Two CA Utilities Take Multi-Billion Dollar Write-Offs

The holding companies for California's two major utilities --- one in bankruptcy and the other on the brink --- belatedly last Tuesday reported multi-billion-dollar losses for 2000 after taking substantial after-tax charges in the fourth quarter because of uncollected wholesale power costs. Both indicated that California's continuing energy crisis will impact overall financial results this year, and first-quarter earnings will need to be reported by May 15 under Securities and Exchange Commission requirements.

San Francisco-based PG&E Corp., the holding company for Pacific Gas and Electric Co., reported a net loss for 2000 of $3.4 billion, following after-tax charges of $4.1 billion, while Rosemead, CA-based Edison International, parent of Southern California Edison Co., reported a loss of $1.9 billion, following an after-tax charges of $2.5 billion. Both said the charges could be reversed later, assuming the utilities eventually are allowed to recover the past power costs of more than $12 billion through a change of state regulatory policy or success in court proceedings or political negotiations.

PG&E Corp. CEO Robert Glynn said he was "very dissatisfied at having to report a loss," laying the blame with state regulators for failing to allow the utility to cover all of its costs in retail rates. He said the company's overall operating success was not able to shine through. But aside from possible future charges, he expects operating earnings to meet the previously estimated 8-10% target in 2001.

Edison International's CEO John Bryson said "as painful as it is" to take the financial charges, the reported losses are not as important as "whether Edison ultimately has a path to recover its costs," and he said the proposed memorandum of understanding (MOU) the company reached earlier this month with Gov. Gray Davis provides that path to allow the utility to avoid bankruptcy and restore its financial health.

Both companies' senior executives admitted under questioning from financial analysts, however, that they face a lot of uncertainty.

Although they had delayed reporting 2000 earnings hoping to avoid having to take the after-tax charges, the utilities' holding companies said they could no longer meet the accounting standards criteria for "probability" of being able to recover the uncollected charges.
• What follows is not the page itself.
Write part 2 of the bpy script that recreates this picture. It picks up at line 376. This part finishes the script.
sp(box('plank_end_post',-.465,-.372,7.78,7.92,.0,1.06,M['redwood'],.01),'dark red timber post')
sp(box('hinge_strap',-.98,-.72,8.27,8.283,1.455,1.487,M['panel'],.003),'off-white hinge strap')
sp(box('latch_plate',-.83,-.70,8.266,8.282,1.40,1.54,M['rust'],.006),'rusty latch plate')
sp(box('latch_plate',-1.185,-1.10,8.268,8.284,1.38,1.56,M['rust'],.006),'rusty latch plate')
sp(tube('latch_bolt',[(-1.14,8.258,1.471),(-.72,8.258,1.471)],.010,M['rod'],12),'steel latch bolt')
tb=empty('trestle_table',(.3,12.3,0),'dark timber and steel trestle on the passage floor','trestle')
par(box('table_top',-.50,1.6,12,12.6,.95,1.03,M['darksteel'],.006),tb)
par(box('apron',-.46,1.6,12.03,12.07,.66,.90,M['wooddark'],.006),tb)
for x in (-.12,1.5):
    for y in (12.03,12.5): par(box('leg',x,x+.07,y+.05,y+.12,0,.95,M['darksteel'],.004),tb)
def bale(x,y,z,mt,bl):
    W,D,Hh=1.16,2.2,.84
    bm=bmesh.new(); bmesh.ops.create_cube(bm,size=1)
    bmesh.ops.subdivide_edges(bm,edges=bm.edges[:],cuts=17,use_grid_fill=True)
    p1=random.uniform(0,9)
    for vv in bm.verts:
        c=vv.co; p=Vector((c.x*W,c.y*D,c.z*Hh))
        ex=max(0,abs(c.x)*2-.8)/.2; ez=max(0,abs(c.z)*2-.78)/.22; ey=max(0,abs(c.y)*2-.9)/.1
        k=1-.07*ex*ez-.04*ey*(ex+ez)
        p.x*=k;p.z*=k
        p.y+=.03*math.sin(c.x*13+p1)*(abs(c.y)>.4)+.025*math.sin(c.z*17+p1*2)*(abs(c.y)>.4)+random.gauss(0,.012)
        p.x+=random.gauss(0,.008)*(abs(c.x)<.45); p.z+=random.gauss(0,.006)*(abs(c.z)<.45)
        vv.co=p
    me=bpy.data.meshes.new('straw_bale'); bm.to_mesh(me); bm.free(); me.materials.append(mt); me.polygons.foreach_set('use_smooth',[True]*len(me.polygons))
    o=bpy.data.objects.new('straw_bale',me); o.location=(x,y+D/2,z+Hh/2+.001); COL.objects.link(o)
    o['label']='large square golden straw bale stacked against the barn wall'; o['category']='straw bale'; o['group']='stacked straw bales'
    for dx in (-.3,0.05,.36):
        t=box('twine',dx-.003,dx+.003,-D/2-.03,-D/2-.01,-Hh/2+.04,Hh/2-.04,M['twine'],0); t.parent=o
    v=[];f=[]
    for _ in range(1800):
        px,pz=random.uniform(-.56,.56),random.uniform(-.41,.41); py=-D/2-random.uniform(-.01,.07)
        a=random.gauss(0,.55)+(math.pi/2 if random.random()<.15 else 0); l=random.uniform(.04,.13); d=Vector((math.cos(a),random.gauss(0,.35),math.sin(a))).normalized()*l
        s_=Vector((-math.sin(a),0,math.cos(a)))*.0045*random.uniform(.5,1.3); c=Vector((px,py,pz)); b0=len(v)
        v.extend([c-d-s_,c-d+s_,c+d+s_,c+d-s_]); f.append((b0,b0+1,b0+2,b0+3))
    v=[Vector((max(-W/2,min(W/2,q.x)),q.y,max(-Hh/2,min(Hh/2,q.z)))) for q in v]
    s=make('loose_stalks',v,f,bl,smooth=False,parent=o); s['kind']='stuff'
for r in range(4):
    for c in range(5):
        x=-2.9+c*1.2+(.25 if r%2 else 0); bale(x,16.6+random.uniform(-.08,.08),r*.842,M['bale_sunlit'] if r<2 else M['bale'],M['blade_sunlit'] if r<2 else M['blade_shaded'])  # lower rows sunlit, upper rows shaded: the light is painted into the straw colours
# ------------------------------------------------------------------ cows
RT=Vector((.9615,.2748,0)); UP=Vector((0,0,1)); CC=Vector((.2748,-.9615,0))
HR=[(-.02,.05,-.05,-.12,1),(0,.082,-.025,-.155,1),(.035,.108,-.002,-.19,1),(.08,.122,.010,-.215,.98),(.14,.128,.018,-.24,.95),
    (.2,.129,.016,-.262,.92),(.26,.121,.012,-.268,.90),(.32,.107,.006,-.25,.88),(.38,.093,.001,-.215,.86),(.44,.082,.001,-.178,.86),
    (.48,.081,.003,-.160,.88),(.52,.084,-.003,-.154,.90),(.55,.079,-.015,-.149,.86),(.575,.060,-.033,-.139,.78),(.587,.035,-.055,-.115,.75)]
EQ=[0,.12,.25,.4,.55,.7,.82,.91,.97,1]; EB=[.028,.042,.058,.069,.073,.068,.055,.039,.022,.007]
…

Non-utility earnings for PG&E Corp. for 2000 as a whole were up substantially: PG&E's National Energy Group (NEG) came in at 45 cents/share, compared to one-cent/share in 1999, and company officials tried to assure analysts that NEG will be able to meet future earnings targets despite the utility's ongoing bankruptcy. Edison non-utility operations were less successful in 2000, with overall earnings of 32 cents/share, compared to 40 cents/share in 1999.

Edison officials said the downturn in non-utility earnings was partially caused by the state energy crisis and the deteriorated credit ratings of both the utility and the holding company, due to the fact that both had significantly higher levels of debt on their books. In a conference call, Edison CFO Ted Craver indicated there are still continuing risks of adverse financial performance this year from the continuing crisis.

"We certainly have higher interest expense, and there are a number of issues that aren't fully resolved before the California Public Utilities Commission; so I don't think we would want to leave investors with the impression that 2001 is kind of business as usual," Craver said.

PG&E noted that without the non-recurring charges for the uncollected power costs, the corporation had net income of $925 million, or $2.54/diluted share, compared with $886 million and $2.24/share in 1999. Without the after-tax charges, Edison's 2000 earnings would have been $578 million, compared with $623 million in 1999.

PG&E's NEG "turned in four consecutive solid quarters across the board in 2000," with earnings increasing in power plant, natural gas pipeline and energy trading operations. The company expects to meet its earnings targets and complete $1.2 billion in additional capital projects this year, despite the utility's bankruptcy proceedings, said Thomas Boren, the CEO of the NEG companies.